By: Hisham Jabi, Founder & CEO
The situation in Gaza and the West Bank has deteriorated sharply since October 7, 2023. Gaza faces unprecedented devastation, while economic strangulation and security clampdowns in the West Bank have created intolerable conditions for daily life. Over 400 permanent Israeli checkpoints now divide Palestinian communities across the West Bank, severely disrupting movement, trade, and human dignity.
Despite these conditions, one truth remains unshaken: Palestinians—whether in Gaza or the West Bank—have no desire to leave their land. This reality, inconvenient to many within Israel’s current far-right government, underscores a political deadlock that refuses to break.
The trauma of October 7 sent a profound shock through Israeli society. Understandably, it silenced voices once open to coexistence and the two-state vision. However, the pain of that day—and the suffering that followed—does not negate the existence of over 5.5 million Palestinians living under Israeli control (directly or indirectly, including Gaza). What long-term political solution can possibly ignore this fact?
When President Trump floated the idea of relocating Gaza’s population to other countries, Israel’s leadership—particularly Prime Minister Netanyahu and his coalition—no longer disguised this policy of demographic displacement. It moved from whispered strategy to public agenda. Meanwhile, despair is rising in the West Bank, and many who can afford to leave are doing so. But mass exodus is not the solution—nor is it realistic.
The Palestinians are not willingly leaving their homeland for Egypt or Jordan. Both nations are bound to the same land, locked in a shared and inescapable reality—two peoples whose futures are intertwined, not separable.
So where does this leave Trump?
Despite his polarizing image, Donald Trump retains considerable leverage over the key players: Israel, the Arab Gulf states, and the pro-Israel political class in Washington. If he can use this leverage—not merely to impose, but to broker—he might help deliver what no one else could: a sustainable peace rooted in realism, not illusions.
Palestinians are not looking for handouts. They are seeking dignity and self-determination. There is a real and growing desire, especially among the educated and professional classes in Palestine and the diaspora, to rebuild—to turn Gaza and what remains of the West Bank into a hub for innovation, technology, and regional cooperation. But this requires a viable, demilitarized Palestinian state that is allowed to function—not as a threat, but as a partner.

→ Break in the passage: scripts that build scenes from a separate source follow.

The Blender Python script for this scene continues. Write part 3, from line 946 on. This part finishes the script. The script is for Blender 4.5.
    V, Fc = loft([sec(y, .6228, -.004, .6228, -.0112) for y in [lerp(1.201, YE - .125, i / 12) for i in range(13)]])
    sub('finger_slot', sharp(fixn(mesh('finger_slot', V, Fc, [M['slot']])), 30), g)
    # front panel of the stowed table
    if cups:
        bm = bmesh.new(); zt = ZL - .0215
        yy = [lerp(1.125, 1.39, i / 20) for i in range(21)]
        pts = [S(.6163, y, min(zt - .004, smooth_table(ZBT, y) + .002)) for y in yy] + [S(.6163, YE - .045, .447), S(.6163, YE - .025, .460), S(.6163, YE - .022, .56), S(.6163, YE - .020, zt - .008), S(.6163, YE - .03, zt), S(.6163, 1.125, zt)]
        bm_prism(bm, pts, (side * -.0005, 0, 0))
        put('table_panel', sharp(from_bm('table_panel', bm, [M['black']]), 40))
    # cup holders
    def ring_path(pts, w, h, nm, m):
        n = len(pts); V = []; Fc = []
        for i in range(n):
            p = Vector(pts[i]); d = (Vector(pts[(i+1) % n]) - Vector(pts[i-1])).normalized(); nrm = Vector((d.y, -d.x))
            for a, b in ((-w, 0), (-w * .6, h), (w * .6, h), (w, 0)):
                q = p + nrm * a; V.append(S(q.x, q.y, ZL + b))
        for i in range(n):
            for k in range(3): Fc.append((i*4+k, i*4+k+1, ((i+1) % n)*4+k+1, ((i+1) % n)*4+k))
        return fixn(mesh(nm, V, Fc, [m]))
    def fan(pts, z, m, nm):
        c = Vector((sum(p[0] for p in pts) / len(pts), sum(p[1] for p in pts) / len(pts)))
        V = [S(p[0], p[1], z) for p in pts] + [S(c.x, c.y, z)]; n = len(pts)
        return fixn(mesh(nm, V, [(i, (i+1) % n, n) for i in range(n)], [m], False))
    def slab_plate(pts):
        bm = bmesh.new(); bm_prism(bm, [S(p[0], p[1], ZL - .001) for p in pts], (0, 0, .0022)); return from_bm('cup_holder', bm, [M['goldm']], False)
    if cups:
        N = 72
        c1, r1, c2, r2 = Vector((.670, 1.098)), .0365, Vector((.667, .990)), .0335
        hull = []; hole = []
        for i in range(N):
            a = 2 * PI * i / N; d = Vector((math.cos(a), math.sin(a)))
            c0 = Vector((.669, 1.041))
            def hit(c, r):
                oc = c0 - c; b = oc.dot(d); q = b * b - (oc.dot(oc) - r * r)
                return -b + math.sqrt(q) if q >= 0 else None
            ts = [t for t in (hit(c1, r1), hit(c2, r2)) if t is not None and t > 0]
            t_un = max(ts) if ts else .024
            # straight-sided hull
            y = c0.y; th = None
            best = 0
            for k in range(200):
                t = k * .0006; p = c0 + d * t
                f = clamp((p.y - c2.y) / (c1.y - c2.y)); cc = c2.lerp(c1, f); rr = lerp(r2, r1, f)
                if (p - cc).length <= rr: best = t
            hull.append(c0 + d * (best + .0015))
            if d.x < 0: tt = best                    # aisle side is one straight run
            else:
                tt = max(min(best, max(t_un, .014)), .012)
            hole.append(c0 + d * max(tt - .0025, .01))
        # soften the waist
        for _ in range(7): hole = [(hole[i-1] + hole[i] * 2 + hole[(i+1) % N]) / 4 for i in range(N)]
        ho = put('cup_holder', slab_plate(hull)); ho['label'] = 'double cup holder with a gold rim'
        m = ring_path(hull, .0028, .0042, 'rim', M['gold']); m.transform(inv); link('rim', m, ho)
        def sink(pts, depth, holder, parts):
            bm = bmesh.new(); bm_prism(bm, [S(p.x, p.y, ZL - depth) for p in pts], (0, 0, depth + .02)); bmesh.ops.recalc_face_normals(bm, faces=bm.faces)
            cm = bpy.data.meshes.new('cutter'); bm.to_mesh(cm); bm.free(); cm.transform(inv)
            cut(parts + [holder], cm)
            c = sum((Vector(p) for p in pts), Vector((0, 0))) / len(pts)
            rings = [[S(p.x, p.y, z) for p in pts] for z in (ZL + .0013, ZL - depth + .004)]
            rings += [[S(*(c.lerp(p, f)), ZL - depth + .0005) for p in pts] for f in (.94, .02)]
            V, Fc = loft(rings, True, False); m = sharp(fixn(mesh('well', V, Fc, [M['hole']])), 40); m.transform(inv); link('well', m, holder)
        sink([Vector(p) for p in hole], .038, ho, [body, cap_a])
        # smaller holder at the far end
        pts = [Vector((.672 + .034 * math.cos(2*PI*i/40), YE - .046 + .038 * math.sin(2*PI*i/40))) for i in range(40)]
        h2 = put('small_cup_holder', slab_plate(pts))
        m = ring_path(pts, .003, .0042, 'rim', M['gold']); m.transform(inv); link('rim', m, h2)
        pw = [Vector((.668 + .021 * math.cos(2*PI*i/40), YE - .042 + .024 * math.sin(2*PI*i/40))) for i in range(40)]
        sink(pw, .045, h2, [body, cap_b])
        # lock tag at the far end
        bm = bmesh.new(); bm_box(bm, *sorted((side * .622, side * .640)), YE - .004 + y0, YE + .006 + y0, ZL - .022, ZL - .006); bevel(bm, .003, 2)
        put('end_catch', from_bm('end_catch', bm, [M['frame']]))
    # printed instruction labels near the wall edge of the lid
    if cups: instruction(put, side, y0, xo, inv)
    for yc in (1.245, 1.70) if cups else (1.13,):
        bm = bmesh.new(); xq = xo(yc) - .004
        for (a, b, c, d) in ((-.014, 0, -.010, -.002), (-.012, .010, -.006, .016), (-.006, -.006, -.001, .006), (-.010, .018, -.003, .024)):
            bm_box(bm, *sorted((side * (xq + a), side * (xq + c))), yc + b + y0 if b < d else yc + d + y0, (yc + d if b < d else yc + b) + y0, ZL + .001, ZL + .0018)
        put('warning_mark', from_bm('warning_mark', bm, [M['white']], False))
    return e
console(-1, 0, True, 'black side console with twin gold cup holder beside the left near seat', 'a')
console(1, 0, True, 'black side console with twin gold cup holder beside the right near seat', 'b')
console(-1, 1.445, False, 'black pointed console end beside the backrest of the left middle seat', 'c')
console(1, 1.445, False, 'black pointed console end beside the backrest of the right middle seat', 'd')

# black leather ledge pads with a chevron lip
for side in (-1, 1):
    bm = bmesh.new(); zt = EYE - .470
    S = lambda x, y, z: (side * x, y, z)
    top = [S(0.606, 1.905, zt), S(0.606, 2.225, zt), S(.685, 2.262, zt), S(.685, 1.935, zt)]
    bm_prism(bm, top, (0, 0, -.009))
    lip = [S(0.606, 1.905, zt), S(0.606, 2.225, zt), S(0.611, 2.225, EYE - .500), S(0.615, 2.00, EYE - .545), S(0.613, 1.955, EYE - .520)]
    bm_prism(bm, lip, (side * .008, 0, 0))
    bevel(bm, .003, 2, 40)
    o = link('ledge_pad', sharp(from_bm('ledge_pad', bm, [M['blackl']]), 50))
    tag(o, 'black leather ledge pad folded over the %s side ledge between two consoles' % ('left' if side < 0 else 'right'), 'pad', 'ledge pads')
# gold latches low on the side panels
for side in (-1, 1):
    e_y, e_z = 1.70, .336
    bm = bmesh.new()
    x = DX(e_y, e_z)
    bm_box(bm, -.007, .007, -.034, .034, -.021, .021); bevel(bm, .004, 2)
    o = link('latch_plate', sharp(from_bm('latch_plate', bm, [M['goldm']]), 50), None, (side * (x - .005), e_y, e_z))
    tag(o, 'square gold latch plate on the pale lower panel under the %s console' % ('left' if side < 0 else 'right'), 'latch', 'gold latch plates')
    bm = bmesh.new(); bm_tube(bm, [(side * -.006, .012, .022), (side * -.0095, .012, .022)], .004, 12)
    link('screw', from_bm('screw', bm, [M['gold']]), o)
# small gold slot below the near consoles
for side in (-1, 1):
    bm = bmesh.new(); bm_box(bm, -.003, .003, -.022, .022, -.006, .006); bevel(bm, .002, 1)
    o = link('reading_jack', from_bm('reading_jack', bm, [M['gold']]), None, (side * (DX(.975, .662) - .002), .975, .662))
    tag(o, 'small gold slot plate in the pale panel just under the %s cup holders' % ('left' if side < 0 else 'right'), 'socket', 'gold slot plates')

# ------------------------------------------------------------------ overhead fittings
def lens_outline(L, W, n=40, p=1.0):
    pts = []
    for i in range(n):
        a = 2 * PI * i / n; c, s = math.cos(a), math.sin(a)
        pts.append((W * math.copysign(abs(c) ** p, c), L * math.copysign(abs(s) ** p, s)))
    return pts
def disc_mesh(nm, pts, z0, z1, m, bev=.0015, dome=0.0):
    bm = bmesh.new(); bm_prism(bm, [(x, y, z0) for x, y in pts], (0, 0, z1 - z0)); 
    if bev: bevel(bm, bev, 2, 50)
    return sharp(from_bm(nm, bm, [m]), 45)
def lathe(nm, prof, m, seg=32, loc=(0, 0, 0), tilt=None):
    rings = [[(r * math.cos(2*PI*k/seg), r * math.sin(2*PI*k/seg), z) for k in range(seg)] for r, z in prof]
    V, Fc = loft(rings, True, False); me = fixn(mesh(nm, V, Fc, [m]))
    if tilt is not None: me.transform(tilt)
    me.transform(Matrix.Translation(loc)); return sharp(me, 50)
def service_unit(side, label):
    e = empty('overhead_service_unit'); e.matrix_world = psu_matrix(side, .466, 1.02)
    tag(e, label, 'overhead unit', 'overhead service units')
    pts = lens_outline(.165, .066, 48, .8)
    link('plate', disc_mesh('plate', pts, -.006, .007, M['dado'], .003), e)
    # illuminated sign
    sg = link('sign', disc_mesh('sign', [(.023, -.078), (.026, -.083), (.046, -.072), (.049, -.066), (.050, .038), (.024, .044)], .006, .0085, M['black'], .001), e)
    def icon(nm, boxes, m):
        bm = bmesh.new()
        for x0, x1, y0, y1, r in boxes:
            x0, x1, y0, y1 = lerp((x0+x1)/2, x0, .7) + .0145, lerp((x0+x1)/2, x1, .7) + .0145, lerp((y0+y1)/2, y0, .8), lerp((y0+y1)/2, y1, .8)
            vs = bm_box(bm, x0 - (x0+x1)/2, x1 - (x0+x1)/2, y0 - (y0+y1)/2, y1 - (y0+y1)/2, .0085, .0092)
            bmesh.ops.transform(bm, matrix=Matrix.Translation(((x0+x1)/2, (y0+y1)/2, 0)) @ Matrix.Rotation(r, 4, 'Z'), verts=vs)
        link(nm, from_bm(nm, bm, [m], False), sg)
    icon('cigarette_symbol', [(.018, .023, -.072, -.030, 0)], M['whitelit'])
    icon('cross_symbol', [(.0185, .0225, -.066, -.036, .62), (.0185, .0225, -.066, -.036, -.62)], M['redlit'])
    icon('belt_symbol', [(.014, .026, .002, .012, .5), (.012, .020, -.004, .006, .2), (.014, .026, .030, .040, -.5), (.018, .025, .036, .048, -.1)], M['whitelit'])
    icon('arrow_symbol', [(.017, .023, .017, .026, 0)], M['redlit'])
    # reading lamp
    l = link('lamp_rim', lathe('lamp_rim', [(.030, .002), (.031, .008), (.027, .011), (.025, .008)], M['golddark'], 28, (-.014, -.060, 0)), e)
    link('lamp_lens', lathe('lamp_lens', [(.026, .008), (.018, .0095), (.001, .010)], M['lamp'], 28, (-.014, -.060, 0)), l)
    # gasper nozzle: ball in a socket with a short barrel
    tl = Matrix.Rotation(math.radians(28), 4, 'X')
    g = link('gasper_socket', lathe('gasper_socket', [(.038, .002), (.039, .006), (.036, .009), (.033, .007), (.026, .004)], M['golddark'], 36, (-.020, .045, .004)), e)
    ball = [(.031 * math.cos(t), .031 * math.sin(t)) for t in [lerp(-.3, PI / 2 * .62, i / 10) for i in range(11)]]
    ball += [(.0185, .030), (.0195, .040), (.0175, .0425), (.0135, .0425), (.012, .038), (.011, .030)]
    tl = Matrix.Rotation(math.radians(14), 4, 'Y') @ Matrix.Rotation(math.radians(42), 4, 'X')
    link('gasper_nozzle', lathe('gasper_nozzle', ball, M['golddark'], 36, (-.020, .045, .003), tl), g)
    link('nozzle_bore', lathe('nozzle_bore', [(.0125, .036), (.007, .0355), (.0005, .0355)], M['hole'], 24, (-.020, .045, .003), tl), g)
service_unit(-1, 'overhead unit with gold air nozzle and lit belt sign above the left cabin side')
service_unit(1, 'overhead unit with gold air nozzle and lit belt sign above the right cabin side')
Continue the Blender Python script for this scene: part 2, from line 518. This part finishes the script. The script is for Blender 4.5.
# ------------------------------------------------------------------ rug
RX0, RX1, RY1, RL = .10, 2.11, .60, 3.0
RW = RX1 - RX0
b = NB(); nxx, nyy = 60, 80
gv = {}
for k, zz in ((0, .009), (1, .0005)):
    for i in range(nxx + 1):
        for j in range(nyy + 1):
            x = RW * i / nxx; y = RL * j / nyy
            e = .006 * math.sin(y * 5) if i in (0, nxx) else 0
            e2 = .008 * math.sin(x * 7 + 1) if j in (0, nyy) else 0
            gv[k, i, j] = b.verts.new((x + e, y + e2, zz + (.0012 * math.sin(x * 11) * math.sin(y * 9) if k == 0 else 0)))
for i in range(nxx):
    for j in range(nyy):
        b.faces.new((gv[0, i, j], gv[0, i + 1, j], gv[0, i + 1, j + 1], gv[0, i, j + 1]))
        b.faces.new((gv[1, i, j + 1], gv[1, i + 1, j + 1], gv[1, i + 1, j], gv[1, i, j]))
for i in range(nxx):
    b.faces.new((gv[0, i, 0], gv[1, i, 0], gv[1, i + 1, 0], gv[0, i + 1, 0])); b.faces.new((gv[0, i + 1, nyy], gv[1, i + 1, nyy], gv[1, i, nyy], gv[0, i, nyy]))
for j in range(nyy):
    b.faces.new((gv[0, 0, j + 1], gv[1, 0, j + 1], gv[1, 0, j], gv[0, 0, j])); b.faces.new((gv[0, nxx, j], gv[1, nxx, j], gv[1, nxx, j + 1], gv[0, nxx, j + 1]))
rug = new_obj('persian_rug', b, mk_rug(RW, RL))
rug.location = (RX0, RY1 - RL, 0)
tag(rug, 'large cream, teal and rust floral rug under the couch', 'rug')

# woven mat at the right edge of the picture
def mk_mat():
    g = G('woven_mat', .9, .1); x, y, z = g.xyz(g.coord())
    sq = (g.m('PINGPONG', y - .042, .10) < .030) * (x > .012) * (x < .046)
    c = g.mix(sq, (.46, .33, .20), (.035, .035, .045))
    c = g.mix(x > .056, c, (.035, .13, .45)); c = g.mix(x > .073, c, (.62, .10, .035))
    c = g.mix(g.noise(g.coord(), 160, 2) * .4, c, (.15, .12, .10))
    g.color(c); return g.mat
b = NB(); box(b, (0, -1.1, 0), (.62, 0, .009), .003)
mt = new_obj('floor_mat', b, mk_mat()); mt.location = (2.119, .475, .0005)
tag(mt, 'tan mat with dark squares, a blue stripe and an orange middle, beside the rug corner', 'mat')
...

In an interview decades ago, the iconic Palestinian poet Mahmoud Darwish once told an Israeli journalist: “Being occupied by the Jewish people is what made us known to the world—and what made us suffer the most.” The world still sees Israel through the moral lens of post-Holocaust survival. But true security for Israel cannot be built in isolation from its neighbors—especially not in a region that is culturally, digitally, and economically interconnected.
If Trump wishes to leave behind a legacy of global impact, a serious, pragmatic push for a sovereign Palestinian state—supported by the Gulf, safeguarded by the U.S., and recognized by Israel—is the only path forward. This would be worthy of a Nobel Peace Prize. It is difficult, but not impossible. Especially for a dealmaker who understands power, pressure, and performance.
The Middle East doesn’t need another plan. It needs the will to act—and the courage to include Palestinians in shaping their future.